Badmovies.org Forum

Movies => Good Movies => Topic started by: BTM on September 28, 2009, 03:41:13 AM



Title: The World Without Us (2009)
Post by: BTM on September 28, 2009, 03:41:13 AM

This is a film I'm amazed that there's so little I heard about.  It's a documentary about this idea: what would happen if the U.S. was no longer the world's "policemen" and it withdrew all it's military bases and personnel from around the world?

The documentary starts with a fictional politician running from President under that premise, noting that, the U.S. spends more on the military than pretty much the entire world COMBINED.

From there, the movie is divided into three sections (four if you count that bonus chapter on the DVD): we begin in Europe, go to the Middle East and then end in Asia.  The documentary covers dozens from interview from various in several different fields like politicians, historians, military leaders, etc.  The speculate on the effects (good and bad) a U.S. military withdraw would have. 

For Europe, the idea is examined that if the U.S. didn't intervene in world conflicts, how well would the Europe Union do in its stead?  This is accompanied by recent examples (Bosnia and so forth). 

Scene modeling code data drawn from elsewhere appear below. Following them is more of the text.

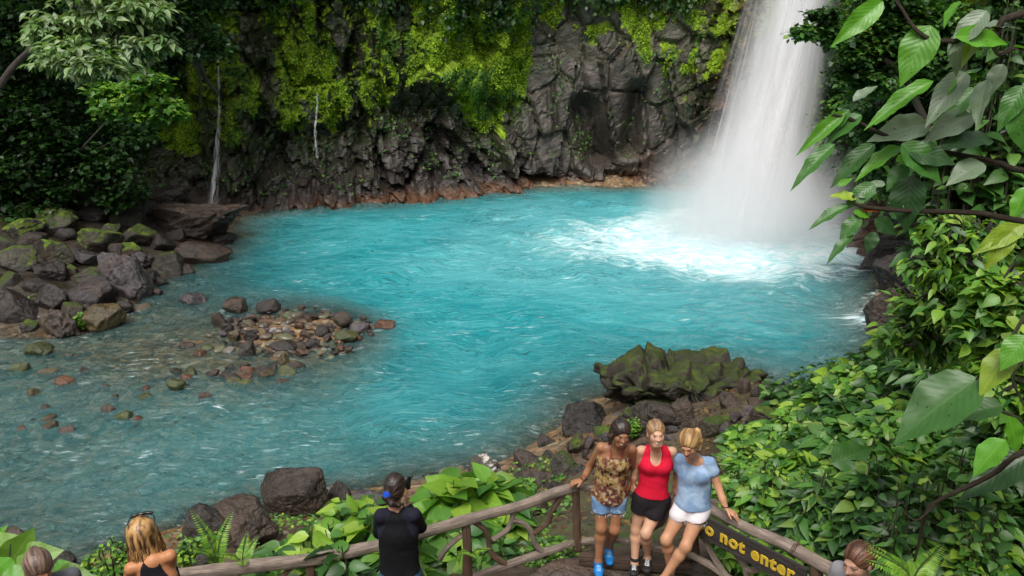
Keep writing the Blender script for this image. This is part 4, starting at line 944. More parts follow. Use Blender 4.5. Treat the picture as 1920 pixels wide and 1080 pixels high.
for i, (lab, x, y, t, r_, h_) in enumerate([('fine-leaved climbing shrub under the lowest hanging branch', 1800, 480, 5.6, 70, 60), ('light green small-leaved shrub at the right edge above the giant leaf', 1890, 590, 5.2, 70, 70), ('slender shrub with narrow fresh leaves left of the giant leaf', 1740, 610, 6.4, 60, 50), ('small-leaved sprawling shrub right of the giant leaf', 1890, 730, 5.2, 60, 50), ('yellow-green shrub between the hanging branch and the giant leaf', 1830, 560, 5.6, 60, 50)]):
    c = PD(x, y, t); tr = np.array([c[0]+1.9, c[1]+.9, gz(c[0]+1.9, c[1]+.9)])
    tree('tall_shrub', lab, 'shrub', [tr, (tr+c)/2+(.15, .1, .35), c], [bl(x+a, y+b, t, r_*.55, h_*.5, 1) for a, b in [(0, 0), (45, -30), (-40, 20), (20, 45), (-15, -45)]], 1500, .105, 'mid', 'bright', .5, 500+i, T=T_M if i % 2 else T_N, group='fine-leaved shrubs of the right edge', wr=1.1, trk=.03)
# plants behind the left rail
gl_ = 'leafy plants behind the left railing'
for i, (lab, x, y, t, r_, h_, ns, npr, L_, p, p2, mx, wr) in enumerate([
 ('upright leafy plant between the round boulder and the person in black', 660, 985, 8.0, 90, 50, 34, 5, 50, 'bright', 'mid', .4, 1.),
 ('yellow-green leafy plant above the left rail, near the cracked boulder', 590, 1010, 7.6, 60, 36, 22, 4, 44, 'bright', 'mid', .5, 1.),
 ('broad-leaved pale plant right of the phone', 850, 945, 8.9, 60, 36, 16, 3, 70, 'bright', 'bright', .5, 1.3),
 ('leafy plant in front of the white-streaked boulder', 915, 930, 9.2, 48, 36, 22, 4, 58, 'bright', 'mid', .5, 1.1),
 ('green plant under the rail right of the person in black', 850, 1015, 8.4, 60, 34, 22, 4, 42, 'mid', 'bright', .4, 1.2),
 ('plant seen through the curved braces of the railing', 945, 1000, 8.9, 44, 26, 14, 3, 38, 'mid', 'bright', .4, 1.2),
 ('dark plant low behind the rail left of the person in black', 640, 1060, 7.0, 70, 36, 26, 4, 44, 'mid', 'dark', .4, 1.),
 ('plant below the rail near its left end', 520, 1050, 7.4, 60, 30, 22, 4, 44, 'bright', 'mid', .5, 1.),
 ('leafy plant directly below the handrail centre', 740, 1050, 7.2, 60, 36, 22, 4, 46, 'mid', 'bright', .4, 1.1),
 ('low greenery under the bottom rail', 930, 1056, 8.2, 60, 22, 20, 4, 26, 'mid', 'dark', .4, 1.),
 ('leafy plant left of the person in black, against the water', 700, 1000, 7.6, 60, 34, 20, 4, 52, 'mid', 'bright', .5, 1.2)]):
    bush_at(lab, x, y, t, r_, h_, ns, npr, L_, p=p, p2=p2, mix=mx, seed=200+i, wr=wr, group=gl_, name='leafy_plant', cat='plant')
gh = 'low herbs on the near shore'
for i, (lab, x, y, t, r_, h_) in enumerate([('fluffy bright herb clump left of the blonde woman', 200, 1050, 10.0, 52, 30), ('herb tuft right of the blonde woman shoulder', 352, 1040, 9.6, 26, 30), ('small round herb tuft on the bare rock above the rail', 985, 915, 11.2, 15, 13), ('herbs sprouting beside the broad brown block', 1310, 765, 14.2, 20, 12), ('sprig between the heads of the first two women', 1190, 800, 13., 14, 16), ('weeds by the foot of the corner post', 1030, 1036, 8.2, 50, 12), ('weeds under the curved braces', 1000, 1010, 9.2, 50, 14), ('herb tuft on the left boulder pile', 60, 580, 21, 16, 24), ('herb tuft between dark blocky boulder and ribbed boulder', 145, 600, 20, 8, 12), ('green sprouts under the huge flat slab', 215, 445, 27, 30, 10)]):
    bush_at(lab, x, y, t, r_, h_, 40, 5, 12 if t < 12 else 9, p='bright', p2='mid', mix=.4, seed=300+i, group=gh, name='herb', cat='herb', T=T_S, mat='s', wr=1.2)
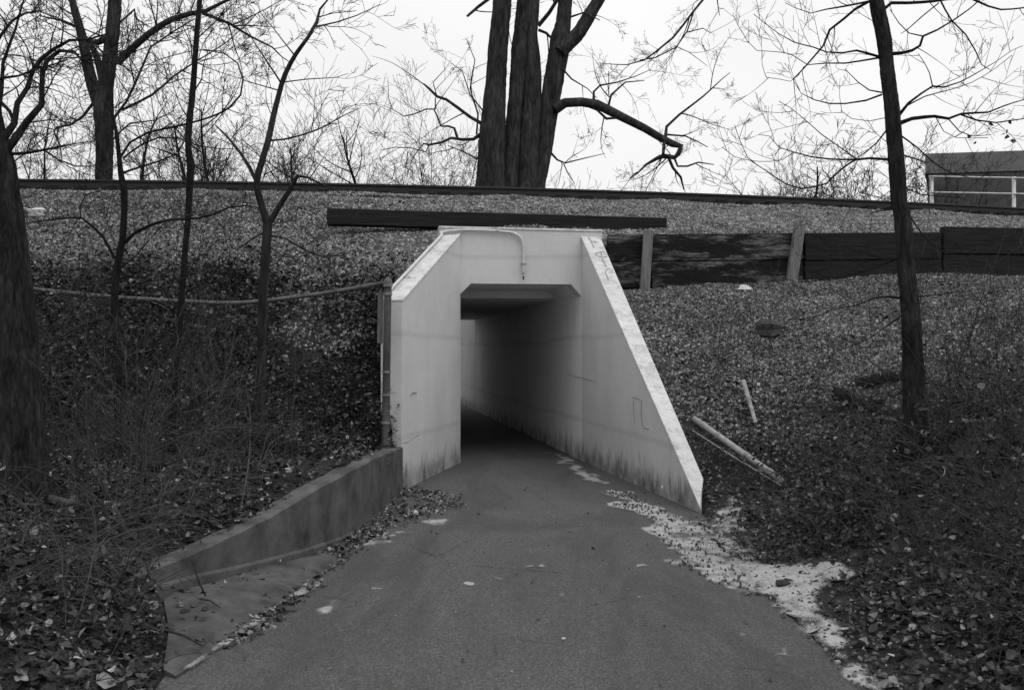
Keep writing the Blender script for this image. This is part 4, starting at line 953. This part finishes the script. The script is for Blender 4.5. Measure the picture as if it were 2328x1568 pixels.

With the Middle East, of course, oil and Israel are mentioned prominently, with various factors and opinions on both subjects.

Finally with Asia, the film covers such subject as why the U.S. has military based in various countries which should be able to handle that on function on their own (Japan, for instance), and they also look at Tiawan and it's tumultuous relationship with China.

The bonus chapter covers the area around South America.

Now, the downside to a film like this is the subject is so vast and complex, I don't think an hour and half documentary can even begin to cover all the dimensions to it.  (Course, in fair, I doubt a 50 hour documentary could cover everything.)  Well, I did learn a lot of stuff I didn't know (the theory behind why we have bases in Japan, for instance) there were a lot of questions I would liked to have had answers to that weren't really discussed.  Many subjects that you think would be larger part of the film (whether the U.S. should or should not support this nation or that) are given only the smallest of mention. 

Still, it's a very fascinating movie, and I'm surprise so little has been said about it.  Even over at the films imdb page there's not a single posting in the message board, despite what you think would be very timely subject matter.

Anyway, if you get a chance, you should give it a view, you can queue it from Netflix.